Feuille de quinzaine n°494

Du dimanche 11 juin au dimanche 25 juin 2023

« Mais où est passé Jésus ? »

A cette candide question d’un petit enfant, qu’auriez vous répondu ?

Comme je lui expliquais, aussi patiemment que je pouvais, que Jésus était présent dans le tabernacle, l’enfant me dit, avec déception : « mais elle est toute petite la maison de Jésus ! ». Visiblement, il lui fallait un immense palais, à la mesure d’un Dieu aussi grand.

« Il dort là Jésus » ? Puis, cette affirmation : « on me dit toujours de ne pas faire de bruit dans l’église, comme quand mon papy fait la sieste. ». « Et mon autre papy, il dort pour toujours, parce qu’il était très fatigué ». Devant mon affirmation que Dieu ne dormait pas, cette remarque : « Si Jésus ne dort pas dans le tabernacle, c’est qu’il n’est pas fatigué ! ». 

Les remarques enfantines font sourire, mais ne cachent-elles pas souvent une part de désarmante vérité ?

Si le Seigneur veille dans le tabernacle, il n’est pas fatigué : ni de nos rebuffades, ni de nos absences, ni de nos prières rabâchées ou de nos demandes inconsidérées : il guette le cœur qui s’ouvre à lui (Ps 51,19), l’obole de la veuve (Mc 12,43), la prière du publicain (Luc 18,9).

Cette cascade de solennités liturgiques depuis plusieurs semaines nous ont portés vers de hauts sommets. Pâques, puis l’Ascension, Pentecôte et Trinité, avec maintenant cette solennité de la Fête-Dieu.

Le Credo place sur nos lèvres chaque dimanche que « le Christ est assis à la droite de Dieu le Père tout puissant ». D’où cette légitime envie de le voir siéger sur un trône somptueux. Et, pour une imagination  enfantine, la satisfaction de se représenter un Dieu partant comme sur une fusée pour traverser des immensités, puis siégeant sur tout l’univers, le plus majestueusement possible.

Mais le docte et brillant dominicain St Thomas d’Aquin nous a déjà mis sur la bonne voie, dans sa somme théologique : « si le trône de notre Dieu est dans le ciel, c’est pour contenir le ciel ».

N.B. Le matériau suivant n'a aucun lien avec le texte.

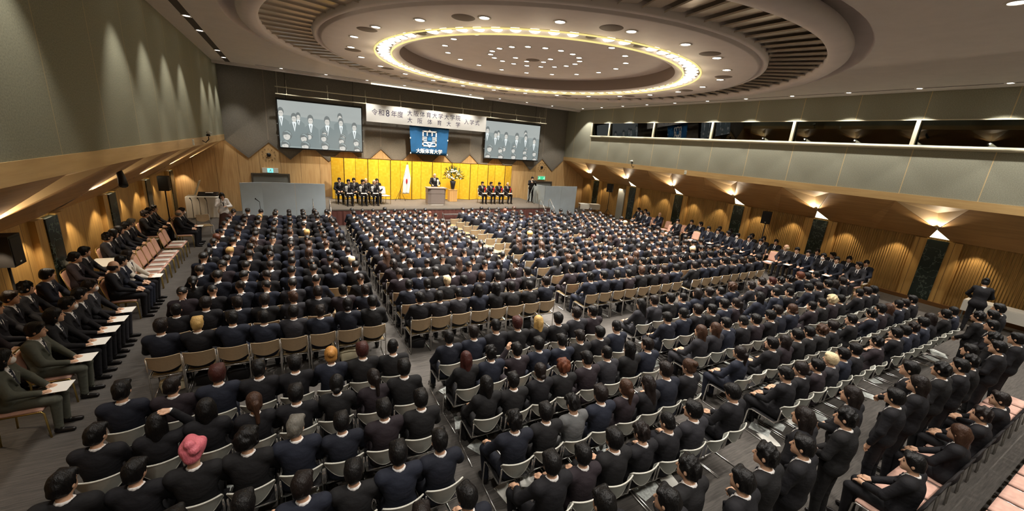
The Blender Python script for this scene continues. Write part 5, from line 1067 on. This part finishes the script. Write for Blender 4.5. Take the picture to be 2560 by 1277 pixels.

Comme nous sommes faits à l’image de Dieu, nous pouvons approcher de cette mystérieuse réalité dans notre propre prière. Il nous arrive certainement de dire que « nous prions pour toute une famille, une communauté, ou même un pays ». Comment imaginer tant de personnes, chacune avec sa propre vie, dans ces dizaines d’années de bonheur et de tristesse, trouvant une place durable et adaptée dans ces quelques mots balbutiés, dans ces quelques minutes accordées à Dieu ?

C’est pourtant bien ce que fête l’Eglise aujourd’hui : ce miracle permanent de la présence de Dieu au tabernacle, et donné pour le monde entier, offert à chaque eucharistie, aimant aussi partir à la rencontre des cœurs ouverts. Comme celui de ce paysan madré qui expliquait simplement  au curé d’Ars ce qu’il faisait dans l’église, devant le corps du Christ dans l’ostensoir : «  je l’avise, et il m’avise ».